Instructions for the task: Could you copy every line from the material below in which "pixels" appears?

Given data:
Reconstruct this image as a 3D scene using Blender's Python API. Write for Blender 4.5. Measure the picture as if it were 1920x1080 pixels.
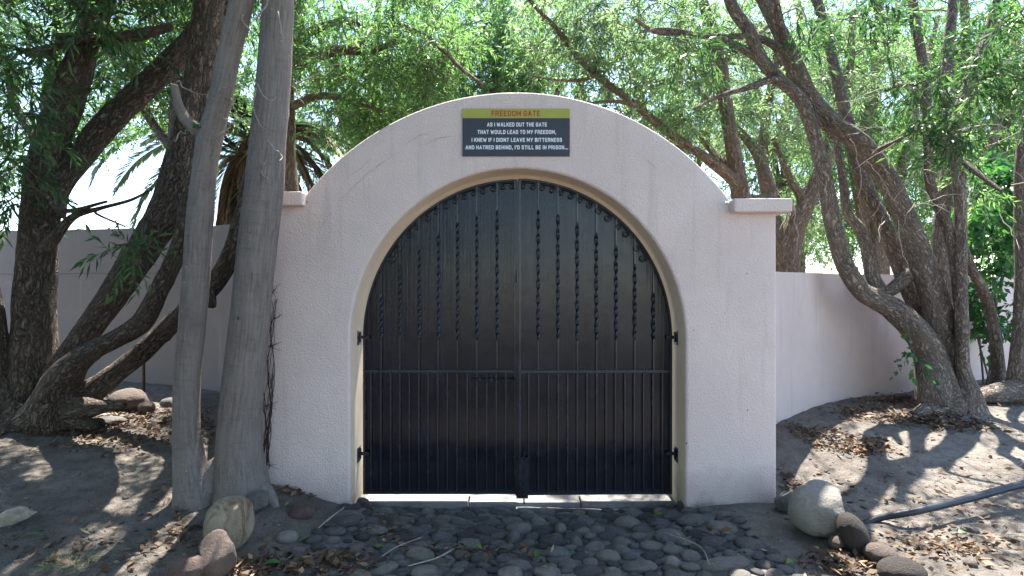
import bpy, bmesh, math, random
import numpy as np
from mathutils import Vector, Matrix

for o in list(bpy.data.objects): bpy.data.objects.remove(o)
sc = bpy.context.scene
col = sc.collection
R = math.radians
PI = math.pi

# ------------------------------------------------------------------ camera, sky, sun, exposure
F = 1067.0                      # focal length in photo pixels (1920 wide)
CZ = 1.68                       # eye height
cam = bpy.data.cameras.new('camera'); camo = bpy.data.objects.new('camera', cam); col.objects.link(camo)
cam.sensor_width = 36.0; cam.lens = 36.0 * F / 1920.0
cam.clip_start = 0.05; cam.clip_end = 2000
camo.location = (0, 0, CZ); camo.rotation_euler = (R(90), 0, 0)
sc.camera = camo

SUN_EL, SUN_AZ = R(67), R(8)    # azimuth from +Y (behind the gate) towards +X
world = bpy.data.worlds.new('World'); sc.world = world; world.use_nodes = True
wn = world.node_tree; bg = wn.nodes['Background']
sky = wn.nodes.new('ShaderNodeTexSky'); sky.sky_type = 'NISHITA'; sky.sun_disc = False
sky.sun_elevation = SUN_EL; sky.sun_rotation = SUN_AZ; sky.air_density = 1.0; sky.dust_density = 0.5; sky.ozone_density = 1.0
wn.links.new(sky.outputs['Color'], bg.inputs['Color']); bg.inputs['Strength'].default_value = 0.13
sun = bpy.data.lights.new('sun', 'SUN'); sun.energy = 5.0; sun.angle = R(0.55); sun.color = (1.0, 0.955, 0.88)
suno = bpy.data.objects.new('sun', sun); col.objects.link(suno)
sv = Vector((math.sin(SUN_AZ) * math.cos(SUN_EL), math.cos(SUN_AZ) * math.cos(SUN_EL), math.sin(SUN_EL)))
suno.rotation_euler = (-sv).to_track_quat('-Z', 'Y').to_euler(); suno.location = (2, 10, 15)
sc.view_settings.view_transform = 'Standard'; sc.view_settings.look = 'None'
sc.view_settings.gamma = 1.0; sc.view_settings.use_curve_mapping = False
sc.view_settings.exposure = 2.2
sc.render.engine = 'CYCLES'
sc.cycles.use_denoising = True
sc.cycles.max_bounces = 8; sc.cycles.diffuse_bounces = 4; sc.cycles.glossy_bounces = 3
sc.cycles.transmission_bounces = 4; sc.cycles.transparent_max_bounces = 4
sc.cycles.sample_clamp_indirect = 8.0; sc.cycles.caustics_reflective = False; sc.cycles.caustics_refractive = False

# ------------------------------------------------------------------ numeric helpers
def at(px, py, Y):              # photo pixel at depth Y -> world point
    return np.array([(px - 960.0) / F * Y, Y, CZ + (540.0 - py) / F * Y])

def _hash(ix, iy, iz, seed):
    n = (ix * 374761393 + iy * 668265263 + iz * 2147483647 + seed * 1274126177) & 0xffffffff
    n = ((n ^ (n >> 13)) * 1274126177) & 0xffffffff
    n = n ^ (n >> 16)
    return (n & 0xffff) / 65535.0

def vnoise(p, seed=0):
    p = np.asarray(p, float); i = np.floor(p).astype(np.int64); f = p - i
    f = f * f * (3 - 2 * f); r = 0
    for dx in (0, 1):
        wx = f[:, 0] if dx else 1 - f[:, 0]
        for dy in (0, 1):
            wy = f[:, 1] if dy else 1 - f[:, 1]
            for dz in (0, 1):
                wz = f[:, 2] if dz else 1 - f[:, 2]
                r = r + wx * wy * wz * _hash(i[:, 0] + dx, i[:, 1] + dy, i[:, 2] + dz, seed)
    return r * 2 - 1

def fbm(p, oct=4, seed=0, gain=0.5):
    p = np.asarray(p, float); r = 0; a = 1.0; t = 0
    for k in range(oct):
        r = r + a * vnoise(p * 2 ** k + 17.3 * k, seed + k); t += a; a *= gain
    return r / t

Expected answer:
Reconstruct this image as a 3D scene using Blender's Python API. Write for Blender 4.5. Measure the picture as if it were 1920x1080 pixels.
F = 1067.0                      # focal length in photo pixels (1920 wide)